Work to complete:
Print all of the data exactly.

Material:
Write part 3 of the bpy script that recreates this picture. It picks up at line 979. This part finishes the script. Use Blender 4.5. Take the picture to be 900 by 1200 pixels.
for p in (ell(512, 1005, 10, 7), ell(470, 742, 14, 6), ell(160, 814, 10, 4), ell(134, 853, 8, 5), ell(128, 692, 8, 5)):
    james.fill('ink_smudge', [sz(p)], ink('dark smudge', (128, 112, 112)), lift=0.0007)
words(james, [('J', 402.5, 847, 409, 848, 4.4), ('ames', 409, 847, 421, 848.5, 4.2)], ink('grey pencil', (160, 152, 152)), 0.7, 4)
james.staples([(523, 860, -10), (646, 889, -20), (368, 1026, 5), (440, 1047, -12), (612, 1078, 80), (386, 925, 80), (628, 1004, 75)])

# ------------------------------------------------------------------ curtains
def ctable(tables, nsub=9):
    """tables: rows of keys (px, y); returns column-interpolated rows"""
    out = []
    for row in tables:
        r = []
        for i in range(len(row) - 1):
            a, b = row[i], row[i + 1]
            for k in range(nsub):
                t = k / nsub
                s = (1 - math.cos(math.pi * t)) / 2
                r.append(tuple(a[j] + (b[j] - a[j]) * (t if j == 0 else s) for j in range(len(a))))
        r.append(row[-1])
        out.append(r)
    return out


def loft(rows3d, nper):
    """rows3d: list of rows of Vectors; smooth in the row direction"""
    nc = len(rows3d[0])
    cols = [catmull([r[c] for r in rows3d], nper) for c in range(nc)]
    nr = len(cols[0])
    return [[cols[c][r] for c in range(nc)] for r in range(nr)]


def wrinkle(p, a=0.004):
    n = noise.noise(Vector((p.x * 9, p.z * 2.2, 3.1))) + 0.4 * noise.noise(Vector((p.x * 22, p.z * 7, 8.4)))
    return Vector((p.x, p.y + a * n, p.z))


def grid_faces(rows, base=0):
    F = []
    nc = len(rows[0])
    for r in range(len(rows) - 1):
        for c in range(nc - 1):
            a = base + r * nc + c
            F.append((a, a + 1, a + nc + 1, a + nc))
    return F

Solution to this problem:
Write part 3 of the bpy script that recreates this picture. It picks up at line 979. This part finishes the script. Use Blender 4.5. Take the picture to be 900 by 1200 pixels.
for p in (ell(512, 1005, 10, 7), ell(470, 742, 14, 6), ell(160, 814, 10, 4), ell(134, 853, 8, 5), ell(128, 692, 8, 5)):
    james.fill('ink_smudge', [sz(p)], ink('dark smudge', (128, 112, 112)), lift=0.0007)
words(james, [('J', 402.5, 847, 409, 848, 4.4), ('ames', 409, 847, 421, 848.5, 4.2)], ink('grey pencil', (160, 152, 152)), 0.7, 4)
james.staples([(523, 860, -10), (646, 889, -20), (368, 1026, 5), (440, 1047, -12), (612, 1078, 80), (386, 925, 80), (628, 1004, 75)])

# ------------------------------------------------------------------ curtains
def ctable(tables, nsub=9):
    """tables: rows of keys (px, y); returns column-interpolated rows"""
    out = []
    for row in tables:
        r = []
        for i in range(len(row) - 1):
            a, b = row[i], row[i + 1]
            for k in range(nsub):
                t = k / nsub
                s = (1 - math.cos(math.pi * t)) / 2
                r.append(tuple(a[j] + (b[j] - a[j]) * (t if j == 0 else s) for j in range(len(a))))
        r.append(row[-1])
        out.append(r)
    return out


def loft(rows3d, nper):
    """rows3d: list of rows of Vectors; smooth in the row direction"""
    nc = len(rows3d[0])
    cols = [catmull([r[c] for r in rows3d], nper) for c in range(nc)]
    nr = len(cols[0])
    return [[cols[c][r] for c in range(nc)] for r in range(nr)]


def wrinkle(p, a=0.004):
    n = noise.noise(Vector((p.x * 9, p.z * 2.2, 3.1))) + 0.4 * noise.noise(Vector((p.x * 22, p.z * 7, 8.4)))
    return Vector((p.x, p.y + a * n, p.z))


def grid_faces(rows, base=0):
    F = []
    nc = len(rows[0])
    for r in range(len(rows) - 1):
        for c in range(nc - 1):
            a = base + r * nc + c
            F.append((a, a + 1, a + nc + 1, a + nc))
    return F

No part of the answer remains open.